Tuesday, July 24, 2007


Christina got working pretty early on the 10th for there were so many ladies in line and so little time. She churned out some pretty extraordinary styles with the hair and Shintadidi sported a spectacular retro styled bouffant, while Rinididi’s Rapunzelian locks were fashioned into something spellbinding. With the wedding hour round the corner, the ladies trooped away to the Sheraton Parsippany where the wedding was scheduled. We leisurely joined them later on.
There was already another Sindhi-Gujarati wedding in progress that got over before ours got underway. All of the “borjatri” turned out in blue kurtas and Dave’s switch was complete when he joined his brother and cousins with the members of the Ghose family. Shameek looked great in a cream coloured sherwani with exquisite embroidery. I wore a shiny maroon and white kurta while Papa stuck to his favourite grey and blue one. Mintadidi, who was wont to turning heads on New York driveways, looked gorgeous in a red “benaroshi”, with fabulous zari work and looked the demure bride complete with the sparkling white tiara. Shintadidi put her artistic talents to great use for she was responsible for doing everyone’s make-up. Christina was tired by this time having done up everyone’s hair. She looked nice in a black dress.
The tension was palpable was everyone had been seated in the large banquet hall and Jamma was waiting to welcome Shameek in the traditional manner with to the blowing of conch shells.
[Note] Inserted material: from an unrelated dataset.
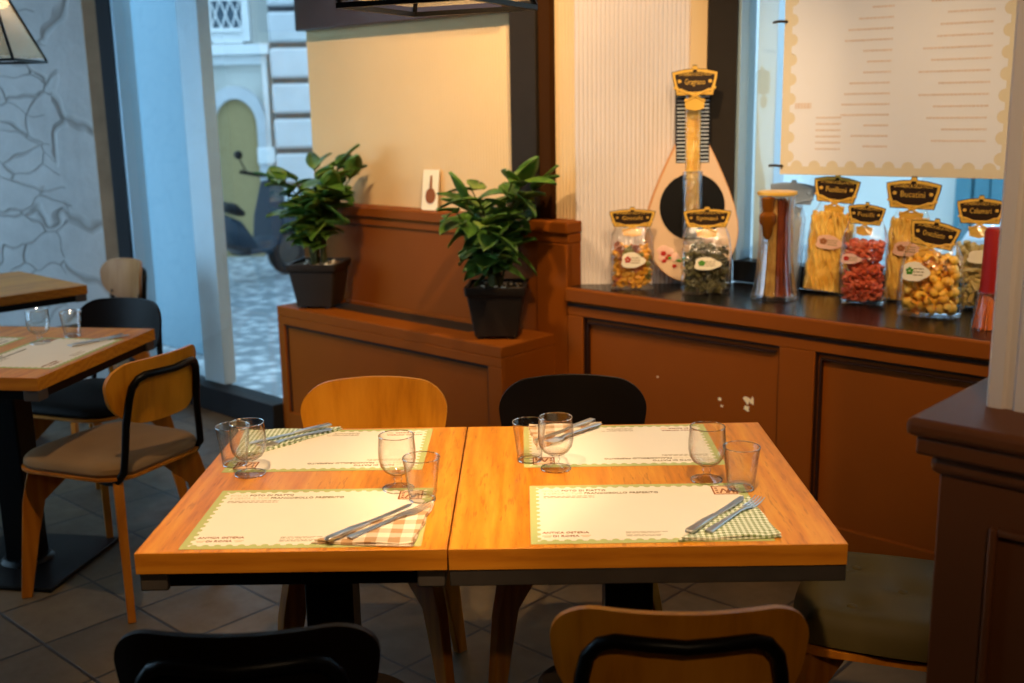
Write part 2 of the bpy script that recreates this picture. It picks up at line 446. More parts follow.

Mintadidi’s friends from Washington DC had the responsibility of carrying her in on a tiny “pire” and then go around Shameek seven times in order to complete the marriage before the priest recited the mantras and completed the auspicious ceremony. It was a really high-tech marriage for the priest was a computer engineer. Swadesh Mukherjee, a bespectacled man conducted the ceremony but the mantras he chanted were a bit awry but then what could he do for the marriage had to completed within an hour.
Shameek and Mintadidi sat on the stage and the ceremony began, finding it a little difficult to follow the Sanskrit slokas. Babandidi compeered the ceremony and explained to the guests the significance of each of the steps. I had the responsibility of giving the “chire” that is dropped into the holy fire. “Chire” being unavailable, popcorn was substituted. Ultimately the ceremony ended and they were declared man and wife. Of course, there was no kissing the bride and stuff over here.
Photo sessions followed for close family while the guests proceeded to the cocktail hour. Catering was done by the best Indian restaurant in Jersey and they did a fantastic job and served up some delectable tidbits. The party was just getting warmed up and people were definitely in high spirits with an open bar till midnight.
A French lady, who was attending an Indian wedding for the first time was really surprised at the sheer elaborateness of everything from the ceremony to the attires of most of the other guests who had turned out at their flashiest best. She asked me to pose for a photo with her for she had never seen dresses as gaudy and garish as the ones some of us were wearing. I was glad to oblige. The food was fantastic at the cocktails and it was a pity that the reception followed within a couple of hours for people, having gorged on the kebabs and tikkis, couldn’t do justice to the lavish dinner buffet.
We all changed into western formals for the reception and the Master-of-Ceremonies, Pia Sen, announced the names of family as they entered and took their places on the stage. We had all been allotted tables and I was happy to note that I was sitting with the young group. I met with Doonie for the first time who had come down from San Francisco with Sarah. Shameek and Mintadidi danced for the first time as a married couple and then the speeches followed. We raised our champagne glasses to toast the newly married couple. Dinner was followed by the formal cake cutting by the couple and then the dance floor was opened by the DJ with some great music. Of course with the night still young, everyone thoroughly enjoyed themselves as they literally drank the bar dry.
We drove back home later the next day, and caught the World Cup that was already on in full swing. Mintadidi and Shameek drove into Ramsey later in the afternoon as Mr. and Mrs. Ghose (though Mintadidi didn’t change her surname). Dave and Babandidi took some bare essentials and decided to shift to their Waldwick home while Shameek and Mintadidi were busy checking out all the gifts that they had received.
In the meantime, our Niagara plans had ripened and we were to tag along with Nikhiles Jethu and come back on our own by Amtrak. Bags packed, we were ready to depart for the pilgrimage to Niagara the next day.